After another paragraph about Caribbean migration to the US, which is measured in millions, Heuman talks about the effect of emigration on the Caribbean on the next page. He writes
‘Migration has inevitably had significant effects in the Caribbean itself. It has created problems in that it has deprived the Caribbean of some of its most productive people. Since a large proportion of emigrants are relatively young, it has meant that the demography of some parts of the region have been badly skewed, leaving behind an unbalanced population of generally older people. At the same time, the remittances of of Caribbean migrants have been a very significant element in many Caribbean economies. As an example of the impact of remittance money, Bonham Richardson reported that Carriacou, a small island in the Grenadines with a population of around 6,000 people, received over $500,000 in remittances in one year in 1970. Remittances, then, are a major contribution to the GNP of most Caribbean countries. Moreover, without emigration, much of the Caribbean would now be overpopulated, creating unsustainable social and economic tensions in those societies.’ (p. 185).

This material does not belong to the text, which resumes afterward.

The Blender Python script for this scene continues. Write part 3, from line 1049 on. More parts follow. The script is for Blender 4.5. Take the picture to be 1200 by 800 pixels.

It’s struck me that the importance of remittance money and the problem of overpopulation has been one of the factors driving emigration from the Developing World, not just the Caribbean but also Africa and India. Modi made a speech a little while ago stating that India would continue producing top-class technicians for the rest of the world. Apart from the graduates employed in call centres owned by western firms, it struck me that this was a policy designed to send highly educated Indians abroad because there wasn’t the work for them available in India and that the country also depended on them for their remittance money.